Task instructions: Give the number of lines holding the string "scene" and nothing more.

Data for the task:

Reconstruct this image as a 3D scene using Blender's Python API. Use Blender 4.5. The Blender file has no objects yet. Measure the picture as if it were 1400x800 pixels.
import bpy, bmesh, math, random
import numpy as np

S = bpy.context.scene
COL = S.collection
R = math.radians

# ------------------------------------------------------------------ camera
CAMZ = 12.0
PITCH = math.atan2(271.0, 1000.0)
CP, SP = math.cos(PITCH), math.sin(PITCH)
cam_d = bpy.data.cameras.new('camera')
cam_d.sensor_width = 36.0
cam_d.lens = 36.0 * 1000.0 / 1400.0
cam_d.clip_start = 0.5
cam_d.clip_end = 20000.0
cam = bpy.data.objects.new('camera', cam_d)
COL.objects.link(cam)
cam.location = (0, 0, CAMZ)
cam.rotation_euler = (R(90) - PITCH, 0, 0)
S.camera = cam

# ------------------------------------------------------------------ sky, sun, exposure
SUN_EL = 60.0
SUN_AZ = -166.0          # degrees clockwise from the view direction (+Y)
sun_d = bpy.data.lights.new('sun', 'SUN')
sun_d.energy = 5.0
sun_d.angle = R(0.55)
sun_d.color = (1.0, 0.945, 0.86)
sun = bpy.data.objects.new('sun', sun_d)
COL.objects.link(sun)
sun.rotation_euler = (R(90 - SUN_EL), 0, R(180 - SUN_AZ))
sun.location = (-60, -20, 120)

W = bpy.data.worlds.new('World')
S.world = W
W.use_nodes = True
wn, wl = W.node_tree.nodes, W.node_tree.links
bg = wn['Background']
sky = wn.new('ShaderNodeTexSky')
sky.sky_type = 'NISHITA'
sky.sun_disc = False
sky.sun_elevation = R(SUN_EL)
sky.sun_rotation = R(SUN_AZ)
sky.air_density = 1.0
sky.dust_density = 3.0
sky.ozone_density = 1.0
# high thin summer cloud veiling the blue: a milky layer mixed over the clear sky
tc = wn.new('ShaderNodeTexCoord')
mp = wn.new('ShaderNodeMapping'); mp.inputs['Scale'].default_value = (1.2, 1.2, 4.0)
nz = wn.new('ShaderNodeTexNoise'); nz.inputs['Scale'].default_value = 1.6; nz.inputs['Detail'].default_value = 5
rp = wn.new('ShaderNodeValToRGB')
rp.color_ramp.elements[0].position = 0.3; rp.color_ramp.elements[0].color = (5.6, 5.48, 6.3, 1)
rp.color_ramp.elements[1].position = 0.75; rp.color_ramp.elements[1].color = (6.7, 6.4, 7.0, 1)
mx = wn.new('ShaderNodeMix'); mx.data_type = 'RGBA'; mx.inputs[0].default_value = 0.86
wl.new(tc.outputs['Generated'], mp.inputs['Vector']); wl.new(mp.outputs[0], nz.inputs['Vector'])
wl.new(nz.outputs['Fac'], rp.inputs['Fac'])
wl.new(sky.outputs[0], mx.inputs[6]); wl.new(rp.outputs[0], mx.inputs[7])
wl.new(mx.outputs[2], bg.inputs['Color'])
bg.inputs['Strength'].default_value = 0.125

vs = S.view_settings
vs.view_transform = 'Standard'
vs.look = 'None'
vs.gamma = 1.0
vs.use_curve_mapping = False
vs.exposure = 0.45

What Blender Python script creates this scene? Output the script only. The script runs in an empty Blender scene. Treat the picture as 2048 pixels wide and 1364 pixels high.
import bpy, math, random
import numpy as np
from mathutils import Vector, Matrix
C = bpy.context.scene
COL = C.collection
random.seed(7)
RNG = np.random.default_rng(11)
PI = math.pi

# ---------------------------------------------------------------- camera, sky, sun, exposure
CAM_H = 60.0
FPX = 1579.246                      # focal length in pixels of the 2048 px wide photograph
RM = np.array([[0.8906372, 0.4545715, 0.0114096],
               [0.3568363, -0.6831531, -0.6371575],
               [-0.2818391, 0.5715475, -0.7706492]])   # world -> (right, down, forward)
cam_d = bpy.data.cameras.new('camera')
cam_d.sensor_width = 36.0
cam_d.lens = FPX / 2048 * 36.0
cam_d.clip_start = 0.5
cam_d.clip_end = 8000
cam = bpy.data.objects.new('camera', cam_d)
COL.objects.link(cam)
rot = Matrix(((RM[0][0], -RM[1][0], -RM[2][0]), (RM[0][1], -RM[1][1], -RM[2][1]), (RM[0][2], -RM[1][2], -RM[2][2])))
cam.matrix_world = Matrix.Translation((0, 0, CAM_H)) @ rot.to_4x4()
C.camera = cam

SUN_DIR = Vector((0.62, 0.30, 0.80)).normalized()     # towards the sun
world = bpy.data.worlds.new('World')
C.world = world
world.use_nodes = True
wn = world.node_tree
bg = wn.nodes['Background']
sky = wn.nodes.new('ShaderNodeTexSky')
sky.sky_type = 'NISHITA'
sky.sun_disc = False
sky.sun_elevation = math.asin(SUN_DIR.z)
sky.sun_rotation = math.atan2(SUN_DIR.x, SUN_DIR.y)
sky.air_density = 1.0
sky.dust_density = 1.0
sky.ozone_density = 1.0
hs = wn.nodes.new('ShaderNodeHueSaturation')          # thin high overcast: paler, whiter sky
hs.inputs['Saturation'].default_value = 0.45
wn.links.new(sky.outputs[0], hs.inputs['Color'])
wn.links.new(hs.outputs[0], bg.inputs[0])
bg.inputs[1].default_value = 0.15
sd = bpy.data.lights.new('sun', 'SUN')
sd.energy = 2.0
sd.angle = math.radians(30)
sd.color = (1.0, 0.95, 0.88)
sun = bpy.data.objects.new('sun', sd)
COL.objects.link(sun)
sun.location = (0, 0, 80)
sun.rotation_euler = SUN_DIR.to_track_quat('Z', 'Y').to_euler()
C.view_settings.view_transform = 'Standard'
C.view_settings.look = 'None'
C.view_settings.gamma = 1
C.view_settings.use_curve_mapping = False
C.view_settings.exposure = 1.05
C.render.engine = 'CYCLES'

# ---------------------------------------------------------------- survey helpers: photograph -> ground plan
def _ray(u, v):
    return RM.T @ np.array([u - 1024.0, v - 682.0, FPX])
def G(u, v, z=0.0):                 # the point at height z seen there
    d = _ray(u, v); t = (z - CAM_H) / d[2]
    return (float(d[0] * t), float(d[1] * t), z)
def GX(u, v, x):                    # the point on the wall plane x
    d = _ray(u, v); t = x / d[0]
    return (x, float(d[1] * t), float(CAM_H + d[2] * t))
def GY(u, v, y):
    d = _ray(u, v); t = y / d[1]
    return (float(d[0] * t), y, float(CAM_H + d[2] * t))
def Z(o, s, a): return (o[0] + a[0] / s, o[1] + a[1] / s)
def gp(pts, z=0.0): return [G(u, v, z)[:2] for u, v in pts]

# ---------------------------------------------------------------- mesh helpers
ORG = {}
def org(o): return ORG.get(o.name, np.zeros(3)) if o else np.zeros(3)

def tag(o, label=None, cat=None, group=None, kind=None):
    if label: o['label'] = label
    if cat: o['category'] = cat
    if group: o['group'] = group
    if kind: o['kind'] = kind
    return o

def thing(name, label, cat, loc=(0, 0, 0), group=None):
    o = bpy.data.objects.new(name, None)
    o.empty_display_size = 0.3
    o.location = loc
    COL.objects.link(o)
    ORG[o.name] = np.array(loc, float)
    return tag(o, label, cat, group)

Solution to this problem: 4